O recurso ficou assim ementado:
RECURSOS ESPECIAIS. RESPONSABILIDADE CIVIL. ACIDENTE FERROVIÁRIO. ATROPELAMENTO EM VIA FÉRREA. MORTE DE TRANSEUNTE. INDENIZAÇÃO POR DANOS MATERIAIS E MORAIS. 13ª PARCELA DO PENSIONAMENTO. DESCABIMENTO NO CASO. VALOR DA INDENIZAÇÃO. ÓBICE DA SÚMULA 7⁄STJ. JUROS DE MORA. TERMO ‘A QUO’. DATA DO EVENTO DANOSO. RESPONSABILIDADE EXTRACONTRATUAL. DISPOSITIVO DE LEI FEDERAL. AUSÊNCIA DE INDICAÇÃO. ÓBICE DA SÚMULA 284⁄STF.1. Recursos oriundos de ação de indenização por danos morais e materiais decorrentes de acidente ferroviário.2. A responsabilidade civil por danos causados por acidente ferroviário é, em regra, contratual quando o evento esteja relacionado com contrato de transporte previamente celebrado com a empresa responsável pela ferrovia, sendo extracontratual nas demais hipóteses em que não exista prévio vínculo contratual.3. Os juros moratórios fluem a partir do evento danoso, em caso de responsabilidade extracontratual, nos termos da Súmula 54⁄STJ.4. Aplicação da Súmula 54⁄STJ tanto para a indenização por danos materiais como para a por danos morais.5. RECURSO ESPECIAL DA EMPRESA DEMANDADA.5.1. Descabimento da parcela correspondente ao 13º salário a título de pensionamento na hipótese em que a vítima não possuía vínculo empregatício na data do acidente.
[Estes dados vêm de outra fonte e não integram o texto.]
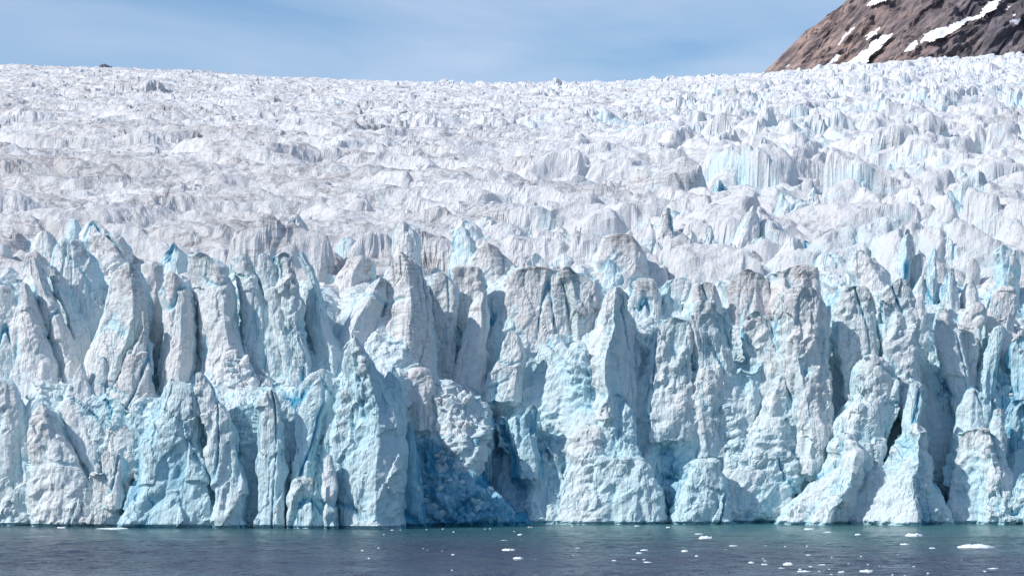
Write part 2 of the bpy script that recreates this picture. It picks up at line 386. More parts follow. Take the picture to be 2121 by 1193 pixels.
# ------------------------------------------------------------------ ice displacement shared by the whole cliff
def facets(X, Y, Z, lx, lz, seed, tilt, off):
    """angular breakage: every worley cell is one tilted plane"""
    f1, f2, i, vx, vy, vz = wor(X / lx, Y / lx, Z / lz, seed)
    return (rid(i, 1) - 0.5) * off + (vx * (rid(i, 2) - 0.5) + vy * (rid(i, 4) - 0.5) + vz * (rid(i, 3) - 0.5)) * tilt, f2 - f1, i
def ice_disp(x, y, z, style, sm=1.0):
    """outward relief in metres and how deep the break goes (recess)"""
    wxx = nz(x / 22, y / 22, z / 30, 101) * 4; wzz = nz(x / 18, y / 18, z / 22, 102) * 3
    X, Y, Z = x + wxx, y + wxx * 0.5, z + wzz
    f0 = fn(X / 11, Y / 11, Z / 21, 1); f1 = fn(X / 5.2, Y / 5.2, Z / 9.5, 2); f2 = fn(X / 2.5, Y / 2.5, Z / 4.2, 3); f3 = fn(x / 1.25, y / 1.25, z / 1.7, 4); f4 = fn(x / 0.7, y / 0.7, z / 0.8, 5, 0)
    sp, se, si = facets(X, Y, Z, 5.2, 9.5, 104, 1.6, 1.9)              # spalled plates, each with a broken edge
    flu = 1 - 2 * np.abs(fn(X / 2.2, Y / 2.2, Z / 26, 6))
    crk = np.exp(-(np.abs(nz(X / 8, Y / 8, Z / 48, 108)) / 0.03) ** 2) * sst(-0.1, 0.25, nz(x / 15, y / 15, z / 30, 109))
    crd = np.exp(-(np.abs(fn((X + 0.6 * Z) / 13, Y / 13, (Z - 0.6 * X) / 20, 7)) / 0.05) ** 2) * sst(0.0, 0.3, nz(x / 17, y / 17, z / 17, 119))
    zone = sst(-0.25, 0.25, nz(x / 12, y / 12, z / 12, 113))             # where the surface is crumbled
    if style == 'rubble':
        b1 = fn(x / 3.2, y / 3.2, z / 2.8, 8); b2 = fn(x / 1.5, y / 1.5, z / 1.3, 9)
        a2, e2, k2 = facets(x, y, z, 2.2, 2.0, 111, 1.5, 0.9)
        d = f0 * 1.7 + f1 * 1.3 + b1 * (0.4 + 0.5 * zone) + b2 * (0.25 + 0.35 * zone) + a2 * 0.7 * zone + f4 * 0.22 + flu * 0.3 * (1 - zone)
        rec = 0.15 * np.exp(-(e2 / 0.1) ** 2) * zone + 0.5 * crd; d = d - crd * 0.8
    else:
        k = {'smooth': (.8, .5, .26, .17, .28, .5), 'pocked': (1.0, .75, .52, .50, .55, .45), 'plain': (1.1, .8, .48, .32, .65, .45)}[style]
        d = f0 * k[0] + f1 * k[1] + f2 * k[2] * (0.6 + 0.6 * zone) + f3 * k[3] * (0.45 + 0.8 * zone) + f4 * 0.13 + sp * k[4] * 0.95 + flu * k[5] * 0.6 - crk * 1.0 - crd * 0.6
        rec = crk * 0.7 + crd * 0.35
    return d * sm, rec + np.clip(-(d + 0.3) * 0.20, -0.12, 0.45)

# cliff behind and between the towers: broken ice falling from the field to the water
CC = np.concatenate([np.arange(-980, -125, 18.0), np.linspace(-120, 2241, 570), np.arange(2246, 3100, 18.0)])
U_, V_ = np.meshgrid(CC, np.linspace(0, 1, 280))
fy_ = front_y(U_)
def prof(xs, vs_, w=0.0, sd=0): return np.interp(U_, xs, vs_) + w * (0.6 * nz(U_ / 70, sd, 0.5, 91) + 0.4 * nz(U_ / 28, sd, 0.5, 92))
off = prof([0, 825, 850, 930, 1000, 1070, 1130, 1200, 1880, 1920, 1980, 2010, 2121], [9, 9, 17, 23, 17, 10, 8, 8, 9, 14, 13, 9, 9], 1.6, 1)
slope = prof([0, 825, 860, 1000, 1120, 1210, 1560, 1640, 2121], [.10, .10, .55, .6, .4, .12, .12, .35, .4])
yB = prof([0, 500, 680, 830, 860, 1000, 1100, 1190, 1240, 1700, 1760, 1880, 1930, 2000, 2121], [830, 840, 820, 820, 850, 810, 740, 740, 760, 760, 780, 790, 840, 840, 820], 60, 2)
dC = prof([0, 830, 900, 1000, 1200, 1250, 2121], [31, 31, 33, 33, 31, 21, 24], 2, 3)
yC = prof([0, 700, 830, 1000, 1200, 1260, 1880, 2000, 2121], [775, 770, 760, 800, 770, 745, 745, 770, 760], 20, 4)
dD = prof([0, 640, 700, 830, 890, 1010, 1060, 1220, 1270, 1880, 2121], [44, 44, 46, 44, 48, 48, 41, 41, 32, 36, 40], 3, 5)
yD = prof([0, 640, 700, 780, 900, 1200, 1260, 1700, 1900, 2121], [595, 590, 650, 610, 590, 590, 640, 640, 650, 680], 30, 6)
zB = CAMZ + (HY - yB) / F * (fy_ + off + 6); zC = np.maximum(CAMZ + (HY - yC) / F * (fy_ + dC), zB + 0.5); zD = CAMZ + (HY - yD) / F * (fy_ + dD)
dB = off + slope * zB; dC = np.maximum(dC, dB + 2); dD = np.maximum(dD, dC + 3); dE = np.maximum(dD + 14, 88)
zE = field_base(X_of(U_, fy_ + dE), fy_ + dE) - 2
kn = [0, .37, .48, .78, 1.0]; dk = [off, dB, dC, dD, dE]; zk = [-4 + 0 * zB, zB, zC, zD, zE]
Yc = fy_ + off; Zc = -4 + 0 * U_
for i in range(4):
    t = np.clip((V_ - kn[i]) / (kn[i + 1] - kn[i]), 0, 1); Yc = Yc + t * (dk[i + 1] - dk[i]); Zc = Zc + t * (zk[i + 1] - zk[i])
Xc = X_of(U_, Yc)
P = np.stack([Xc, Yc, Zc], -1).astype(np.float32)
nrm = grid_normals(P)
if nrm[..., 1].mean() > 0: nrm = -nrm
d, rec = ice_disp(P[..., 0], P[..., 1], P[..., 2], 'rubble')
P = P + nrm * (d * 1.1)[..., None]
o = mesh_obj('ice_cliff', P, grid_faces(280, len(CC)), M_ICE, {'blue_shade': 0.60 + rec - 0.25 * V_, 'dirt': -0.5 + 0.3 * V_}); o['kind'] = 'structure'
print('cliff', time.time() - T00)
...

Precedentes.5.2. Inviabilidade de se revisar o valor da indenização arbitrada pelo Tribunal de origem em razão do óbice da Súmula 7⁄STJ, ressalvadas as hipóteses de arbitramento em valor excessivo ou irrisório, o que não se verifica na espécie.5.3. Incidência de juros de mora desde o evento danoso, seja quanto à indenização por danos morais, seja quanto à por danos materiais, por se tratar de responsabilidade extracontratual no caso de atropelamento de transeunte em via férrea.6. RECURSO ESPECIAL DOS DEMANDANTES.6.1. Imprescindibilidade da indicação do dispositivo de lei federal objeto de divergência jurisprudencial, ainda na hipótese de dissídio notório, por se tratar de requisito que emana do diretamente art. 105, inciso III, alínea “c”, da Constituição Federal, ao enunciar que cabe recurso especial quando a decisão recorrida “der à lei federal” interpretação divergente da que lhe haja atribuído outro tribunal.6.2. Impossibilidade de saneamento do vício de pelo órgão julgador, sob pena de ofensa aos princípios da imparcialidade e do contraditório. Julgado específico da Corte Especial.7. RECURSO ESPECIAL DA EMPRESA DEMANDADA PARCIALMENTE PROVIDO E RECURSO ESPECIAL DOS DEMANDANTES NÃO CONHECIDO.